Linton’s direction is as supple as Esther’s silk. Scenes flow on Alex Berry’s sparse set of varnished floorboards and a lofted platform that doubles as Marks’s shop and George’s canal outpost, giving the men a literal elevation early on that reality soon dismantles. Jai Morjaria’s golden-hued lighting fades to blue ash whenever hope dims, and small projections of handwritten script swirl across the back wall during epistolary passages, so language itself becomes scenic. Costume work is superb: Esther’s drab calico gradually yields to softer hues, while the lingerie she crafts gleams like secret armour.

Intimate Apparel dissects the labour women performed and the loneliness it bred: Esther sews other people’s splendour while denying herself softness; Mayme sells desire yet goes home unloved; Mrs Van Buren lives in silk cages. The play also speaks, sharply, to intersectional solidarity. Esther and Mr Marks connect across racial and religious lines through a shared love of beauty, yet social codes keep their fingertips shy of contact. In a year when Britain debates whose stories deserve centre stage, Nottage offers a corrective: here is a life small in the history books yet vast in feeling.
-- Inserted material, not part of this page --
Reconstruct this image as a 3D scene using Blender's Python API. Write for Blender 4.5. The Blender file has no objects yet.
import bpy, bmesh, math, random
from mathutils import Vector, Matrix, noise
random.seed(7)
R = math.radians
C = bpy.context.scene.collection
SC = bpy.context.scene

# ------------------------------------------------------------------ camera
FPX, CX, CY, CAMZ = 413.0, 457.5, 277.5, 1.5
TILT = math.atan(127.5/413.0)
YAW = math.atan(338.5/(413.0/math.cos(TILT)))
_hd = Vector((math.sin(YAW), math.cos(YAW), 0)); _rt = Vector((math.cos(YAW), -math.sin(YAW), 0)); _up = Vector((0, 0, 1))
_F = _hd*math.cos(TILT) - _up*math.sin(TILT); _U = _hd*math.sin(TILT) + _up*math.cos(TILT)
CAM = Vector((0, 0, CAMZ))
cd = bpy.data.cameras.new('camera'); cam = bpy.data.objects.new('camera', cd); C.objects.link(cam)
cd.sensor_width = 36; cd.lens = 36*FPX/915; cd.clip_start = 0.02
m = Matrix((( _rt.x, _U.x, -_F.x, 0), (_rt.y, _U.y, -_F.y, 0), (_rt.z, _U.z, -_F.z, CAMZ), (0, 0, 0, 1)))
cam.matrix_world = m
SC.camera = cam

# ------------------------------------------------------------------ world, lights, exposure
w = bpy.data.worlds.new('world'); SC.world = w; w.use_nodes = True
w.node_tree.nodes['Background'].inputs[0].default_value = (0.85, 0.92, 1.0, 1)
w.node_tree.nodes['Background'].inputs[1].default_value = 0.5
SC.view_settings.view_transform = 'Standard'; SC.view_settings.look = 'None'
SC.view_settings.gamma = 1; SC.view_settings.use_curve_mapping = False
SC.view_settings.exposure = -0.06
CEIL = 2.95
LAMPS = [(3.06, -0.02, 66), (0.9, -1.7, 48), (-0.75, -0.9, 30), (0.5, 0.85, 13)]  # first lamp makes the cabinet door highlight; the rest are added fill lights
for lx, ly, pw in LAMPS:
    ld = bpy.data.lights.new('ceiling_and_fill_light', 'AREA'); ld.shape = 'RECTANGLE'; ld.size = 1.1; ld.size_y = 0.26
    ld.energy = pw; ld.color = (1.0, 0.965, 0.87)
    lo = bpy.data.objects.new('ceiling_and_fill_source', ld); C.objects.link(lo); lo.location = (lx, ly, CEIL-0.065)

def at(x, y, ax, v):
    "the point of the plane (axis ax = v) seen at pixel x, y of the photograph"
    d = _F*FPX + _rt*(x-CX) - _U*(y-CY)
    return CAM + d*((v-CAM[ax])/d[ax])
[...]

She reminds you that the personal is political precisely because the personal so often goes undocumented.

The Donmar audience react viscerally. Gasps fly when George eyes Esther’s quilt of cash; a communal groan greets his betrayal; spontaneous applause greets Esther’s refusal to be diminished. You feel the room lean forward in near prayer during a hushed midnight sewing sequence.

Intimate Apparel is not a bombastic blockbuster.  It moves slowly.  Yet it proves that the smallest of stories, told with honesty and craft, can stretch across centuries and whisper directly into your ear.